» WHAT IS BEING ASKED
Write out again, unaltered, the lines from the start through the line containing "R = math.radians".

**** EXERCISE MATERIAL

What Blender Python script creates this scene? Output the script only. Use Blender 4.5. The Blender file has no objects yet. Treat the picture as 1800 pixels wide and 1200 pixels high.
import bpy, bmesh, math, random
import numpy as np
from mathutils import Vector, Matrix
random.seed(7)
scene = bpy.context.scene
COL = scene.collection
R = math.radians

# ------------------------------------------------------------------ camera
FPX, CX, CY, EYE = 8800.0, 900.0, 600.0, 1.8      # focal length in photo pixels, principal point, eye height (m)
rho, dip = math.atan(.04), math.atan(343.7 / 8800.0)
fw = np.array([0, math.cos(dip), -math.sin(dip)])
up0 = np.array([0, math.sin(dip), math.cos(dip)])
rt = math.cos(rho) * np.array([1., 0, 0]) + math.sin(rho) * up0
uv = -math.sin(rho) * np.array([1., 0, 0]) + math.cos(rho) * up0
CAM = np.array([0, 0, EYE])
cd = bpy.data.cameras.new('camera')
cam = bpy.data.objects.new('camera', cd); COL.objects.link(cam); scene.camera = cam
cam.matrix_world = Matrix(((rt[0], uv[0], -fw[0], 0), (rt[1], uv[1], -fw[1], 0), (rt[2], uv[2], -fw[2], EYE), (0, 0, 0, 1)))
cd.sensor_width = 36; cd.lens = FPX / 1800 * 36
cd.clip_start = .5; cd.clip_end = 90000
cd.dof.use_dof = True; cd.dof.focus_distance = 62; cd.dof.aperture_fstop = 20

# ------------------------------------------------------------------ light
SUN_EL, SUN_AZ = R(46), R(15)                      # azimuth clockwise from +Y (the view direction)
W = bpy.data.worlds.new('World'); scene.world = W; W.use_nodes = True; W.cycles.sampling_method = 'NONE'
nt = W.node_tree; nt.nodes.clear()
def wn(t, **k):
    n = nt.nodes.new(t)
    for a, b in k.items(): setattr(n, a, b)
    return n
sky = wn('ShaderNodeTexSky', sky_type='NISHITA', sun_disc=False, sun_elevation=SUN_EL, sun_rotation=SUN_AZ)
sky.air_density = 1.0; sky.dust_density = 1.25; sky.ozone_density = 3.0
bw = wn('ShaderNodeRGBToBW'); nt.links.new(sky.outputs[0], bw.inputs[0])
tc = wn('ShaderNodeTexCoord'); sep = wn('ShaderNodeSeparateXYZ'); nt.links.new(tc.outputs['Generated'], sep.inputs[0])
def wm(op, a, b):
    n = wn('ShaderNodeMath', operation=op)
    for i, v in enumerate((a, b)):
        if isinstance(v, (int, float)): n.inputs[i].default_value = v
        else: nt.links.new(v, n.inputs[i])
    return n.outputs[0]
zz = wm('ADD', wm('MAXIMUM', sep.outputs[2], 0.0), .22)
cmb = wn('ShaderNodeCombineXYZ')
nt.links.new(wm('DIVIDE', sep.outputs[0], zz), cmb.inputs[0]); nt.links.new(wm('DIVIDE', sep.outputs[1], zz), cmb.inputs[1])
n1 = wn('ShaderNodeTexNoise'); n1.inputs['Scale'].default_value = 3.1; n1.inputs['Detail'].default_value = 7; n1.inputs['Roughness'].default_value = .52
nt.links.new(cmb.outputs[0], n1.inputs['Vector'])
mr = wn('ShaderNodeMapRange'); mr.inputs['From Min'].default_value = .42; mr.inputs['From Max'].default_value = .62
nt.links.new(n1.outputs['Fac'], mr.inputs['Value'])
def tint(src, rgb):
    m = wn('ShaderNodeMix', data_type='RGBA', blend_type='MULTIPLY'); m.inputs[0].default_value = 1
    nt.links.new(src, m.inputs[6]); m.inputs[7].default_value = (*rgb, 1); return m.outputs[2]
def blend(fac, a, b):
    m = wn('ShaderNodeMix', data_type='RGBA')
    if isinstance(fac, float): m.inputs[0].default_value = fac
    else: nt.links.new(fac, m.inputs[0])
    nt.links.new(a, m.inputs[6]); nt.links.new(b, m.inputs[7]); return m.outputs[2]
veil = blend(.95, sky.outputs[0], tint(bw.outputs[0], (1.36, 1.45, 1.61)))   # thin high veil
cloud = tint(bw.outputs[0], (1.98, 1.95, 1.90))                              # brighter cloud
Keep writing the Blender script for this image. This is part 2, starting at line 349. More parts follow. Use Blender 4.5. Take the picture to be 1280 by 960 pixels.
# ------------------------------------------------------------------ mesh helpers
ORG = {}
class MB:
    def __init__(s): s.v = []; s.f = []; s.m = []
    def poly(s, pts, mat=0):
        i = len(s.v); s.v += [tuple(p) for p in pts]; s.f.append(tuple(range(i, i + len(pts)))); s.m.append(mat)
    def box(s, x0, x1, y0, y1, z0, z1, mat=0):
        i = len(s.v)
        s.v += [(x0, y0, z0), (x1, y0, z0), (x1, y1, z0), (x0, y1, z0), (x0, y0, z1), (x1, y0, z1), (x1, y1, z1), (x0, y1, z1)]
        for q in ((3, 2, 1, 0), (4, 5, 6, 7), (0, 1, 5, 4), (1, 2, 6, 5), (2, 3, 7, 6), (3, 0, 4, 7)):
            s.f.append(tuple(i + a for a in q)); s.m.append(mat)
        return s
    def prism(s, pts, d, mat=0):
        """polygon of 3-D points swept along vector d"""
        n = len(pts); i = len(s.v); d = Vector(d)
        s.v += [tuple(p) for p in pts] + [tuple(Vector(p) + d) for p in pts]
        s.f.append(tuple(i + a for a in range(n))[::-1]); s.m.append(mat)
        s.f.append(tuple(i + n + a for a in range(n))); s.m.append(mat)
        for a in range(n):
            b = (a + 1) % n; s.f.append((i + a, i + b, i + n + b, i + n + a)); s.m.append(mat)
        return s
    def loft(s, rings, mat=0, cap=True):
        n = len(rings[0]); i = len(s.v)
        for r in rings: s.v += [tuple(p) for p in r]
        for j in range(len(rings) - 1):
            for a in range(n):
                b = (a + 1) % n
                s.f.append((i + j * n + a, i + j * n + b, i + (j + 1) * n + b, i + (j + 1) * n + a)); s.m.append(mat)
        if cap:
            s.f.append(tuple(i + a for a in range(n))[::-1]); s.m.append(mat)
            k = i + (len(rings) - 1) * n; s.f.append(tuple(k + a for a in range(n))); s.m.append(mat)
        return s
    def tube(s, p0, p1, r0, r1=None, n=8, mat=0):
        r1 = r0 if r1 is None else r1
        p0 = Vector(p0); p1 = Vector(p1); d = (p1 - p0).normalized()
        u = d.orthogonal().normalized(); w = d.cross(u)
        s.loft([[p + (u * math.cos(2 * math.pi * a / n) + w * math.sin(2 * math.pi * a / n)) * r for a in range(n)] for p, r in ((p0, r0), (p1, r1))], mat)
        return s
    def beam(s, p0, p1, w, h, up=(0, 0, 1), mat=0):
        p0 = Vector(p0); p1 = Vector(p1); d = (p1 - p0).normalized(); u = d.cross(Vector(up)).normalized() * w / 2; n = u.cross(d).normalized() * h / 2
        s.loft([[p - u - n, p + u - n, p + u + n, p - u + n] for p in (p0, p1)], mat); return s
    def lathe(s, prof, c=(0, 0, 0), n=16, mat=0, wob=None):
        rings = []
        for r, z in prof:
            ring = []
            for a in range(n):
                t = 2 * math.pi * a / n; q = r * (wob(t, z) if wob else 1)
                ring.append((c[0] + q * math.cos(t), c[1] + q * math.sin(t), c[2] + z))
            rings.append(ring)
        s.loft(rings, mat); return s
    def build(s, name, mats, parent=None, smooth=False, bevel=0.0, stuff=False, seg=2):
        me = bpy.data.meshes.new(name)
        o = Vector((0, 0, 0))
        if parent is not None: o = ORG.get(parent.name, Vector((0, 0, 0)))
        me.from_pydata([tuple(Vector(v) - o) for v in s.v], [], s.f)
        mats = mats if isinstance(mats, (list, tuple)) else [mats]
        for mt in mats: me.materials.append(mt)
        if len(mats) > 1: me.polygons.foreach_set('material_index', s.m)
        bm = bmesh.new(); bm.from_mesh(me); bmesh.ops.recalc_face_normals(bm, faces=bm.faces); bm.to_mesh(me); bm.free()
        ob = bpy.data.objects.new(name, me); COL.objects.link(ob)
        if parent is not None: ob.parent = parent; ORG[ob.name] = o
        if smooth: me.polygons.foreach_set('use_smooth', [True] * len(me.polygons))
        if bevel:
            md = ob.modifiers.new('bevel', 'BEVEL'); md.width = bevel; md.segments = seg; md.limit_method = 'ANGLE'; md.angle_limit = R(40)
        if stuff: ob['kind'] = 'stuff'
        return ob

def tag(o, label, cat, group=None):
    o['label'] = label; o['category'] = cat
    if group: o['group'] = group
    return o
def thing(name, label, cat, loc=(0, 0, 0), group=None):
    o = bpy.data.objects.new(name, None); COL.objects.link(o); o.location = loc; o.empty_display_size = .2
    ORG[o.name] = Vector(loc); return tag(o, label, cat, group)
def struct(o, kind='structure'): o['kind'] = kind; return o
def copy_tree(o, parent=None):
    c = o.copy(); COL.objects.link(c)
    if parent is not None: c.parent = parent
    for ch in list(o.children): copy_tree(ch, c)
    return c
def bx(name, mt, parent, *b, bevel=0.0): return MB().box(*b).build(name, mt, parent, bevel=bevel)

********

» SOLUTION TO THE EXERCISE
What Blender Python script creates this scene? Output the script only. Use Blender 4.5. The Blender file has no objects yet. Treat the picture as 1800 pixels wide and 1200 pixels high.
import bpy, bmesh, math, random
import numpy as np
from mathutils import Vector, Matrix
random.seed(7)
scene = bpy.context.scene
COL = scene.collection
R = math.radians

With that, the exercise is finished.